Unfortunately, though, families are now a fallen social institution so we need rules to govern how we live. We need boundaries that will enable us to experience the love and freedom that God desires for us. The family is the setting in which most children and young people develop their value systems and their world view, where they learn personal discipline, tolerance, patience and care for others. When children are brought up without these values, these skills, without boundaries on their behaviour, they end up less balanced people.

So what can we do that will produce families that produce godly people?

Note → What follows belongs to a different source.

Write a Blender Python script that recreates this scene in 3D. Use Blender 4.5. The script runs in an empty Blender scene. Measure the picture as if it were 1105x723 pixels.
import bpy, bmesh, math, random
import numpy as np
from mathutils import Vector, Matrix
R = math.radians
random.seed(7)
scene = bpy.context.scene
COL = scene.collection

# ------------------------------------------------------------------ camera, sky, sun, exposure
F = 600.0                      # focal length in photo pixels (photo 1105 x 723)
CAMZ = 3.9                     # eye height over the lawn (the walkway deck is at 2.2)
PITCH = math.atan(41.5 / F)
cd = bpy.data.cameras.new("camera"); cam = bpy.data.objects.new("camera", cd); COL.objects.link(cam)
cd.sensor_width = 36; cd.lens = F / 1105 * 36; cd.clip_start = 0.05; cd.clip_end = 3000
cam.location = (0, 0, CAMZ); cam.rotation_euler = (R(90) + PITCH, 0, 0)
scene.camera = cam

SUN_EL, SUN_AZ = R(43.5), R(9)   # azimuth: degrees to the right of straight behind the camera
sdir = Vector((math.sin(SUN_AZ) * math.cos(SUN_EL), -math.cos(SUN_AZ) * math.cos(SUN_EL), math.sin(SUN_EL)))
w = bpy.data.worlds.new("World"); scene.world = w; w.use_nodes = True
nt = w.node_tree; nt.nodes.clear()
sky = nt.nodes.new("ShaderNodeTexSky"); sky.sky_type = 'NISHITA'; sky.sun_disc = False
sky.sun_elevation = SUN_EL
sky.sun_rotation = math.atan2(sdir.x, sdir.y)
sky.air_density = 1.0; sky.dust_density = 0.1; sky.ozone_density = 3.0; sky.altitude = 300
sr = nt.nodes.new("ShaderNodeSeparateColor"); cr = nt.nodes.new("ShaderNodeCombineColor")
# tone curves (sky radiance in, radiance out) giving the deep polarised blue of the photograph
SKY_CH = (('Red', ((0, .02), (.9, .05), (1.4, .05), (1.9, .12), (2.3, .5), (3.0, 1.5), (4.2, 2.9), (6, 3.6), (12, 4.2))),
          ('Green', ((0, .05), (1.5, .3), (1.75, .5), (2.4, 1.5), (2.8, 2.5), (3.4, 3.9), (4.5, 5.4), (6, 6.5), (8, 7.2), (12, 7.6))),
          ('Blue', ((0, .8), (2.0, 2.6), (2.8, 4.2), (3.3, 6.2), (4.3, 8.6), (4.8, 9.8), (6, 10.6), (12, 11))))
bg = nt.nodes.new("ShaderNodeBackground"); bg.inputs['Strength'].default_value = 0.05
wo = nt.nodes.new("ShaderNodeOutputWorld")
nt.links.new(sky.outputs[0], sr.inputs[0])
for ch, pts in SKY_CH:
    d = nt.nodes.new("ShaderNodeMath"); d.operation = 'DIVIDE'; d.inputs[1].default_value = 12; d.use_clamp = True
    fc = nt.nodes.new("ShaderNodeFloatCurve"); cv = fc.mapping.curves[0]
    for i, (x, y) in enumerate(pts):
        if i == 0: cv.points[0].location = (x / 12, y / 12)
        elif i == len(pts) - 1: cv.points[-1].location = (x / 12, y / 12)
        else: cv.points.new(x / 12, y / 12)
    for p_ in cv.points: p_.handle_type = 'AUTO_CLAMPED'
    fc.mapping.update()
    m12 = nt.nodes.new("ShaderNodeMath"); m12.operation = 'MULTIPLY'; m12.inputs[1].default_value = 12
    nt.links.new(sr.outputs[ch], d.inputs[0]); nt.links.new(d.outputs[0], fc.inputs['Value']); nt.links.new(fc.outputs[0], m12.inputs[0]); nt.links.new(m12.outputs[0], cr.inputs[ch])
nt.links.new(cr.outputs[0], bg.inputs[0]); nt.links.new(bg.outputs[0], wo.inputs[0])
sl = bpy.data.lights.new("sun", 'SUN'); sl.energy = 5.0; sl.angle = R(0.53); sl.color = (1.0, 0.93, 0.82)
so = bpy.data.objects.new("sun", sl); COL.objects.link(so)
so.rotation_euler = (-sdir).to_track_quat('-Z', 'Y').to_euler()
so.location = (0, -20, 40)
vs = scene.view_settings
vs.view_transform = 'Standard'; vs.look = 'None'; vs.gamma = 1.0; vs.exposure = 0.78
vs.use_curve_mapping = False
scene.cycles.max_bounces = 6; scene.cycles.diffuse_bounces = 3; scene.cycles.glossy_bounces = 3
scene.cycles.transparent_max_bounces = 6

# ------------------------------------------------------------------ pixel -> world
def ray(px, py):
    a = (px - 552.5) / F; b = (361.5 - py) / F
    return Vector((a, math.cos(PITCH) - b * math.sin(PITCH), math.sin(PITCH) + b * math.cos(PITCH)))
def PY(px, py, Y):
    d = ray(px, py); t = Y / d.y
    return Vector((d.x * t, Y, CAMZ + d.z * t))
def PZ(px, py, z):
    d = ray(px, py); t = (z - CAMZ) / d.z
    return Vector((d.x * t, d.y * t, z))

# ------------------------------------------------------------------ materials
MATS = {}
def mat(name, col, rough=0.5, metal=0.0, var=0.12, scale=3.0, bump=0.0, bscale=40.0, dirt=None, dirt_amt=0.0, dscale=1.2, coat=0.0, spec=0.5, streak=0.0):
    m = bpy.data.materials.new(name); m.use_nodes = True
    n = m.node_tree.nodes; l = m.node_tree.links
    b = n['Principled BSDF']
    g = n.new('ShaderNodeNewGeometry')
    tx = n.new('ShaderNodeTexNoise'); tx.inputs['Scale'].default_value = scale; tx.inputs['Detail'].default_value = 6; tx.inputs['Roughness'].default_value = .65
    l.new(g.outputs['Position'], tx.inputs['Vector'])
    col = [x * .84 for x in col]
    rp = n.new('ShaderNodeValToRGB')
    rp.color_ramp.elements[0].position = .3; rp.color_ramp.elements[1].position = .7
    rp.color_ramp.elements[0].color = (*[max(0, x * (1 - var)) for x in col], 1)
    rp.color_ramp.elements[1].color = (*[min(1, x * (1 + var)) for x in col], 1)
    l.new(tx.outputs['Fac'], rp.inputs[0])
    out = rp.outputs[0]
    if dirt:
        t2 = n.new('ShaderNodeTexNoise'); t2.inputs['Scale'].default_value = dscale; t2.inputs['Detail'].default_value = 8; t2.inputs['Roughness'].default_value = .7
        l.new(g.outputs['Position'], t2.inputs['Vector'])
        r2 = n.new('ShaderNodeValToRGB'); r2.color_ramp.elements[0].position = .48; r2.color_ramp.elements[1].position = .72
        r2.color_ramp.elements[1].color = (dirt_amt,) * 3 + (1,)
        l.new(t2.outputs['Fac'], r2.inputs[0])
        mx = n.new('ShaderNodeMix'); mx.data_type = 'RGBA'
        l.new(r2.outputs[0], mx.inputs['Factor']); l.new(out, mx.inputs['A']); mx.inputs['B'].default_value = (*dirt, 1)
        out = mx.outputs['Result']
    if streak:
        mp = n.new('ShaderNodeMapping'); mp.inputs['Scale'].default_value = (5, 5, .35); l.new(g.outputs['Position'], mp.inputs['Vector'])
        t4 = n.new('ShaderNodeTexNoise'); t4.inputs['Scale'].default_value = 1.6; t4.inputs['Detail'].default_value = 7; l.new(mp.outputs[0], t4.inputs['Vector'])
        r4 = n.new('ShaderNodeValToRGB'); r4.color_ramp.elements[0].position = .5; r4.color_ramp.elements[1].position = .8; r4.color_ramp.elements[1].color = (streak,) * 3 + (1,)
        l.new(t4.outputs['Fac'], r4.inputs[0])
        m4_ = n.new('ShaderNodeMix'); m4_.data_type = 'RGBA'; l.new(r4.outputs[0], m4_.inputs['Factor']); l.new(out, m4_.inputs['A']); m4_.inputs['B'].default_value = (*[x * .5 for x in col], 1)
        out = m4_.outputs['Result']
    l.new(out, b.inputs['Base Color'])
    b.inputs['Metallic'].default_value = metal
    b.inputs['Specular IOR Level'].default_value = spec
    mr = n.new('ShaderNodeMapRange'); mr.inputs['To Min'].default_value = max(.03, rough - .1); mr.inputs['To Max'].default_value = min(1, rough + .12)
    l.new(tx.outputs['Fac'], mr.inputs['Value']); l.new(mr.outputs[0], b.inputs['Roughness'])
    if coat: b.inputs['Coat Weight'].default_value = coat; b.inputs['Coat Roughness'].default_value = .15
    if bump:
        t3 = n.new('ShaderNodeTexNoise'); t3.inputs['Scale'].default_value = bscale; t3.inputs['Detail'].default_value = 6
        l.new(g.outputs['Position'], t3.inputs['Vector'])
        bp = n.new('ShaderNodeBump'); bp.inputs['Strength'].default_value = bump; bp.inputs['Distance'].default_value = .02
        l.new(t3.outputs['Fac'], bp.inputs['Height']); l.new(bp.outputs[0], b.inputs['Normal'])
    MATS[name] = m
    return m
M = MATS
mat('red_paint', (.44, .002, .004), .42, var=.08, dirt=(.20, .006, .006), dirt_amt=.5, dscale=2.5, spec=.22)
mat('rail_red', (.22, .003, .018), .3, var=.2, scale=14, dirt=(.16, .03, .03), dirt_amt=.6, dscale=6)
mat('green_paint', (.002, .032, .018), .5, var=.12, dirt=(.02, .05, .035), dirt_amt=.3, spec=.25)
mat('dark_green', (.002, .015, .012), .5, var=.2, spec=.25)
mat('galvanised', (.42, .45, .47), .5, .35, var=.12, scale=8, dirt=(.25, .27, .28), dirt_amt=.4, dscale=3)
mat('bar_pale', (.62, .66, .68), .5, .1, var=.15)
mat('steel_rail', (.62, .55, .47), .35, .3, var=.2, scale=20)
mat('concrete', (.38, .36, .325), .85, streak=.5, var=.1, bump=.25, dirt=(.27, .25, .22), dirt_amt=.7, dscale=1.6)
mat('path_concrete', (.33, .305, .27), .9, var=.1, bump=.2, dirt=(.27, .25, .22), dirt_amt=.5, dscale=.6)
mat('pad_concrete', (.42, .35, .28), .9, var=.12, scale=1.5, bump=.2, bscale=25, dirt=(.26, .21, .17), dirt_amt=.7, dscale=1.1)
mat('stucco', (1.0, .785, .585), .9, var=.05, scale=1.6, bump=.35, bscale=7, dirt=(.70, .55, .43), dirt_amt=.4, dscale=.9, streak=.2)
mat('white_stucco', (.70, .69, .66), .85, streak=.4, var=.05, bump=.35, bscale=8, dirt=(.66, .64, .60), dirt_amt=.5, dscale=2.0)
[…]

Well Proverbs isn’t a how-to book. It’s not like a Reader’s Digest ready reckoner on life. It isn’t organised neatly along categories that we might want to study chapter by chapter. Rather it address its many themes in almost random order. So what we need to do is find out some of the things it says about what makes up a good family. So let’s start with

A Wise Husband

Proverbs has a lot to say about wise husbands and fathers. In fact because of its historical context it tends to concentrate much more on husbands than it does on wives, though we will get to wives in a moment.

What makes a husband wise?

- He fears the Lord. 1:7 "The fear of the LORD is the beginning of knowledge; fools despise wisdom and instruction." Clearly the first criterion for a wise husband is that he fears the Lord. That sounds good but what does it actually mean? What does it mean for him to fear the Lord? In other words what does it look like in terms of his character and behaviour?

- He’ll be a righteous person. I guess if you fear the Lord then your behaviour is going to be above reproach isn’t it? You might be able to fool your neighbours but you’ll never fool God. If you fear the Lord then you’ll be working at being a righteous person inwardly as well as outwardly and then you’ll teach your children to be righteous as well.

But let me issue a warning here. Sometimes men try so hard to be righteous that they forget love. They try to impose righteousness on their children by fear rather than growing it through love. Through Christ we’ve discovered that true righteousness comes from a personal relationship with God. So be careful that love is the driving force in seeking righteousness from your children. But more of that later.

- He’ll be a servant. If you fear the Lord then you’ll want to be like the Lord, so you’ll be someone who’s desire is to serve others. As a husband and father that means your desire will be to serve your wife and family. In fact isn’t that what God tells husbands to do in Eph 5&6? There he tells us to love our wives the way Christ loved the Church - and gave himself up her.